Organisten verkeren vaak niet in de positie om veranderingen door te voeren.

„In veel gevallen zijn het inderdaad de predikanten die de dienst uitmaken. Ik zou dolgraag eens binnenstappen bij de Theologische School van de Gereformeerde Gemeenten, hier vlakbij aan de Boezemsingel. Niet om ze te vertellen hoe het moet, maar om elkaars nieren te proeven.”

Wat zou u hun willen meegeven?

„Ik zou hen willen laten nadenken over de diensten waarin ze voorgaan. Waarom leest een predikant, zoals ik laatst meemaakte, uit Psalm 104 alleen de laatste drie verzen, om daar vervolgens over te preken? Terwijl die hele psalm over de natuur spreekt, wat juist in die verzen niet voorkomt. Getuigt dat van eerbied voor het Woord? Ik zou met hen willen praten over het toontje vooraf bij het zingen, over de trage inzet van de gemeente, over het isometrisch zingen. Is dat nu wat Calvijn voorstond? Ik zou hun ook willen vragen de expertise van hun organist te benutten. Geef hem een plekje in het kerkblad om uit te leggen wat hij doet. Als je hebt gepreekt over de zeven kruiswoorden, geef de musicus dan de kans om iets over de muziek van Haydn over Jezus’ laatste woorden met de gemeente te delen. Zo kun je, als je elkaars professie erkent, elkaar aanvullen en versterken.”

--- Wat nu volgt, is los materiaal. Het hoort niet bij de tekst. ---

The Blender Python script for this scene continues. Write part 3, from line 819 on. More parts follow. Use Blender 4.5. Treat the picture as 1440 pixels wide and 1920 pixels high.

Kortom, liturgiek is een belangrijk vak?

„De liturgie vormt het hart van het christenleven, waar al het andere aan vastzit. Ze is het oplaadpunt, waarna je als gemeente de week weer ingaat. Daarom is de vormgeving van de eredienst zo belangrijk. Kennis van de liturgie is meer dan ooit nodig.”


Liturgiek

Bij het vak liturgiek komt de geschiedenis van de christelijke eredienst aan de orde. Het gaat daarbij onder andere over achter­grond, plaats en functie van Schriftlezing, zingen, wetslezing, inzameling van de gaven, zegen, orgelspel et cetera.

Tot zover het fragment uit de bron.